Directive: Write out the material again word for word, dropping any images it holds.

************

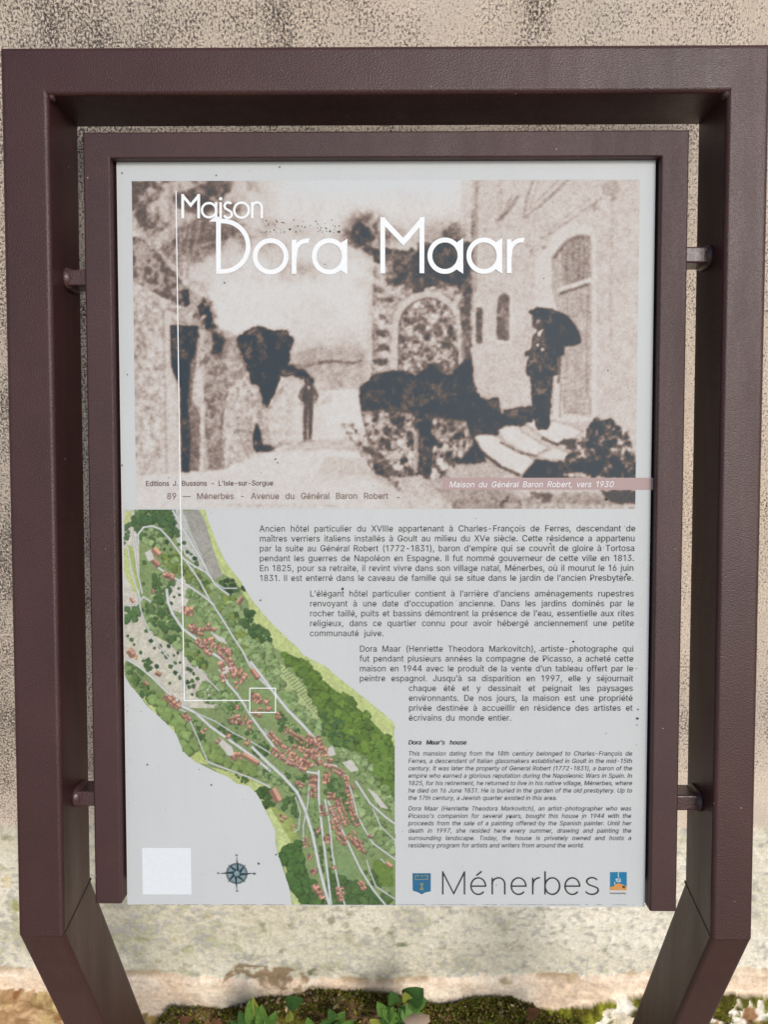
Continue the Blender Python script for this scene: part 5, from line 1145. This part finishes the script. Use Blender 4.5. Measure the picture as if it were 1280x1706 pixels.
# caption band and caption
cb = Letters(WP + .0004)
q_ = [Pp(x, y, WP) for x, y in ((738, 796), (1089, 796), (1088, 816), (738, 816))]
band = Canvas(q_[0][0], q_[1][0], q_[2][1], q_[0][1], .001, WP + .0004, 3)
fadeb = np.linspace(0, 1, band.W)[None, :, None]
band.a[:] = np.array((178, 154, 152)) / 255 * np.ones((band.H, band.W, 1))
band.mesh('caption_band', M_PRINT, panel, gain=GAIN)
Letters(WP + .0008).line("Maison du Général Baron Robert, vers 1930", 748, 812, 1023, 811.5, 9.6, shear=.21).make('caption_lettering', M_WHITE)
x = Letters(WP + .0005)
x.line("Editions J. Bussons - L'Isle-sur-Sorgue", 242, 809.5, 455, 808.5, 8.2); x.line("Editions J. Bussons - L'Isle-sur-Sorgue", 242.6, 809.5, 455.6, 808.5, 8.2, dw=.00004)
x.line("Editions J. Bussons - L'Isle-sur-Sorgue", 242.3, 809.9, 455.3, 808.9, 8.2, dw=.00008); x.make('card_imprint', M_SEPIA)
x = Letters(WP + .0005); x.line("89 — Ménerbes - Avenue du Général Baron Robert", 277, 831.5, 647, 831, 10.2); x.line("89 — Ménerbes - Avenue du Général Baron Robert", 277.6, 831.5, 647.6, 831, 10.2, dw=.00004); x.line("89 — Ménerbes - Avenue du Général Baron Robert", 277.3, 831.9, 647.3, 831.4, 10.2, dw=.00008); x.make('card_caption', M_SEPIA2)

# French text
T1 = ["Ancien hôtel particulier du XVIIIe appartenant à Charles-François de Ferres, descendant de", "maîtres verriers italiens installés à Goult au milieu du XVe siècle. Cette résidence a appartenu", "par la suite au Général Robert (1772-1831), baron d’empire qui se couvrit de gloire à Tortosa", "pendant les guerres de Napoléon en Espagne. Il fut nommé gouverneur de cette ville en 1813.", "En 1825, pour sa retraite, il revint vivre dans son village natal, Ménerbes, où il mourut le 16 juin", "1831. Il est enterré dans le caveau de famille qui se situe dans le jardin de l’ancien Presbytère."]
x = Letters(WT)
for i, s_ in enumerate(T1): x.line(s_, 432, 885.8 + 16.45 * i, 1060 - .7 * i, 885.3 + 16.45 * i, 10.4)
x.make('french_paragraph', M_INK)
T2 = ["L’élégant hôtel particulier contient à l’arrière d’anciens aménagements rupestres", "renvoyant à une date d’occupation ancienne. Dans les jardins dominés par le", "rocher taillé, puits et bassins démontrent la présence de l’eau, essentielle aux rites", "religieux, dans ce quartier connu pour avoir hébergé anciennement une petite"]
x = Letters(WT)
for i, s_ in enumerate(T2): x.line(s_, 516, 994 + 16.45 * i, 1057.5, 993.8 + 16.45 * i, 10.4)
x.line("communauté juive.", 516, 1060, 640, 1060, 10.4); x.make('french_paragraph', M_INK)
T3 = [("Dora Maar (Henriette Theodora Markovitch), artiste-photographe qui", 599), ("fut pendant plusieurs années la compagne de Picasso, a acheté cette", 599), ("maison en 1944 avec le produit de la vente d’un tableau offert par le", 599), ("peintre espagnol. Jusqu’à sa disparition en 1997, elle y séjournait", 599), ("chaque été et y dessinait et peignait les paysages", 681), ("environnants. De nos jours, la maison est une propriété", 681), ("privée destinée à accueillir en résidence des artistes et", 681)]
x = Letters(WT)
for i, (s_, x0) in enumerate(T3): x.line(s_, x0, 1085.8 + 16.42 * i, 1057 - .3 * i, 1085.8 + 16.42 * i, 10.3)
x.line("écrivains du monde entier.", 681, 1200.8, 853, 1200.8, 10.3); x.make('french_paragraph', M_INK)
# English text
x = Letters(WT)
for j in range(3): x.line("Dora Maar's house", 680 + .35 * j, 1240.5, 777 + .35 * j, 1240.5, 7.6, shear=.2, dw=.00003 * j)
x.make('english_heading', M_INKB)
E1 = ["This mansion dating from the 18th century belonged to Charles-François de", "Ferres, a descendant of Italian glassmakers established in Goult in the mid-15th", "century. It was later the property of General Robert (1772-1831), a baron of the", "empire who earned a glorious reputation during the Napoleonic Wars in Spain. In", "1825, for his retirement, he returned to live in his native village, Ménerbes, where", "he died on 16 June 1831. He is buried in the garden of the old presbytery. Up to"]
x = Letters(WT)
for i, s_ in enumerate(E1): x.line(s_, 680, 1259 + 12.32 * i, 1054, 1259 + 12.32 * i, 7.6, shear=.2)
x.line("the 17th century, a Jewish quarter existed in this area.", 680, 1332.9, 929, 1332.9, 7.6, shear=.2); x.make('english_paragraph', M_INK)
E2 = ["Dora Maar (Henriette Theodora Markovitch), an artist-photographer who was", "Picasso's companion for several years, bought this house in 1944 with the", "proceeds from the sale of a painting offered by the Spanish painter. Until her", "death in 1997, she resided here every summer, drawing and painting the", "surrounding landscape. Today, the house is privately owned and hosts a"]
x = Letters(WT)
for i, s_ in enumerate(E2): x.line(s_, 680, 1350.6 + 12.3 * i, 1052.5, 1350.6 + 12.3 * i, 7.6, shear=.2)
x.line("residency program for artists and writers from around the world.", 680, 1412, 974, 1412, 7.6, shear=.2); x.make('english_paragraph', M_INK)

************

Full response:
Continue the Blender Python script for this scene: part 5, from line 1145. This part finishes the script. Use Blender 4.5. Measure the picture as if it were 1280x1706 pixels.
# caption band and caption
cb = Letters(WP + .0004)
q_ = [Pp(x, y, WP) for x, y in ((738, 796), (1089, 796), (1088, 816), (738, 816))]
band = Canvas(q_[0][0], q_[1][0], q_[2][1], q_[0][1], .001, WP + .0004, 3)
fadeb = np.linspace(0, 1, band.W)[None, :, None]
band.a[:] = np.array((178, 154, 152)) / 255 * np.ones((band.H, band.W, 1))
band.mesh('caption_band', M_PRINT, panel, gain=GAIN)
Letters(WP + .0008).line("Maison du Général Baron Robert, vers 1930", 748, 812, 1023, 811.5, 9.6, shear=.21).make('caption_lettering', M_WHITE)
x = Letters(WP + .0005)
x.line("Editions J. Bussons - L'Isle-sur-Sorgue", 242, 809.5, 455, 808.5, 8.2); x.line("Editions J. Bussons - L'Isle-sur-Sorgue", 242.6, 809.5, 455.6, 808.5, 8.2, dw=.00004)
x.line("Editions J. Bussons - L'Isle-sur-Sorgue", 242.3, 809.9, 455.3, 808.9, 8.2, dw=.00008); x.make('card_imprint', M_SEPIA)
x = Letters(WP + .0005); x.line("89 — Ménerbes - Avenue du Général Baron Robert", 277, 831.5, 647, 831, 10.2); x.line("89 — Ménerbes - Avenue du Général Baron Robert", 277.6, 831.5, 647.6, 831, 10.2, dw=.00004); x.line("89 — Ménerbes - Avenue du Général Baron Robert", 277.3, 831.9, 647.3, 831.4, 10.2, dw=.00008); x.make('card_caption', M_SEPIA2)

# French text
T1 = ["Ancien hôtel particulier du XVIIIe appartenant à Charles-François de Ferres, descendant de", "maîtres verriers italiens installés à Goult au milieu du XVe siècle. Cette résidence a appartenu", "par la suite au Général Robert (1772-1831), baron d’empire qui se couvrit de gloire à Tortosa", "pendant les guerres de Napoléon en Espagne. Il fut nommé gouverneur de cette ville en 1813.", "En 1825, pour sa retraite, il revint vivre dans son village natal, Ménerbes, où il mourut le 16 juin", "1831. Il est enterré dans le caveau de famille qui se situe dans le jardin de l’ancien Presbytère."]
x = Letters(WT)
for i, s_ in enumerate(T1): x.line(s_, 432, 885.8 + 16.45 * i, 1060 - .7 * i, 885.3 + 16.45 * i, 10.4)
x.make('french_paragraph', M_INK)
T2 = ["L’élégant hôtel particulier contient à l’arrière d’anciens aménagements rupestres", "renvoyant à une date d’occupation ancienne. Dans les jardins dominés par le", "rocher taillé, puits et bassins démontrent la présence de l’eau, essentielle aux rites", "religieux, dans ce quartier connu pour avoir hébergé anciennement une petite"]
x = Letters(WT)
for i, s_ in enumerate(T2): x.line(s_, 516, 994 + 16.45 * i, 1057.5, 993.8 + 16.45 * i, 10.4)
x.line("communauté juive.", 516, 1060, 640, 1060, 10.4); x.make('french_paragraph', M_INK)
T3 = [("Dora Maar (Henriette Theodora Markovitch), artiste-photographe qui", 599), ("fut pendant plusieurs années la compagne de Picasso, a acheté cette", 599), ("maison en 1944 avec le produit de la vente d’un tableau offert par le", 599), ("peintre espagnol. Jusqu’à sa disparition en 1997, elle y séjournait", 599), ("chaque été et y dessinait et peignait les paysages", 681), ("environnants. De nos jours, la maison est une propriété", 681), ("privée destinée à accueillir en résidence des artistes et", 681)]
x = Letters(WT)
for i, (s_, x0) in enumerate(T3): x.line(s_, x0, 1085.8 + 16.42 * i, 1057 - .3 * i, 1085.8 + 16.42 * i, 10.3)
x.line("écrivains du monde entier.", 681, 1200.8, 853, 1200.8, 10.3); x.make('french_paragraph', M_INK)
# English text
x = Letters(WT)
for j in range(3): x.line("Dora Maar's house", 680 + .35 * j, 1240.5, 777 + .35 * j, 1240.5, 7.6, shear=.2, dw=.00003 * j)
x.make('english_heading', M_INKB)
E1 = ["This mansion dating from the 18th century belonged to Charles-François de", "Ferres, a descendant of Italian glassmakers established in Goult in the mid-15th", "century. It was later the property of General Robert (1772-1831), a baron of the", "empire who earned a glorious reputation during the Napoleonic Wars in Spain. In", "1825, for his retirement, he returned to live in his native village, Ménerbes, where", "he died on 16 June 1831. He is buried in the garden of the old presbytery. Up to"]
x = Letters(WT)
for i, s_ in enumerate(E1): x.line(s_, 680, 1259 + 12.32 * i, 1054, 1259 + 12.32 * i, 7.6, shear=.2)
x.line("the 17th century, a Jewish quarter existed in this area.", 680, 1332.9, 929, 1332.9, 7.6, shear=.2); x.make('english_paragraph', M_INK)
E2 = ["Dora Maar (Henriette Theodora Markovitch), an artist-photographer who was", "Picasso's companion for several years, bought this house in 1944 with the", "proceeds from the sale of a painting offered by the Spanish painter. Until her", "death in 1997, she resided here every summer, drawing and painting the", "surrounding landscape. Today, the house is privately owned and hosts a"]
x = Letters(WT)
for i, s_ in enumerate(E2): x.line(s_, 680, 1350.6 + 12.3 * i, 1052.5, 1350.6 + 12.3 * i, 7.6, shear=.2)
x.line("residency program for artists and writers from around the world.", 680, 1412, 974, 1412, 7.6, shear=.2); x.make('english_paragraph', M_INK)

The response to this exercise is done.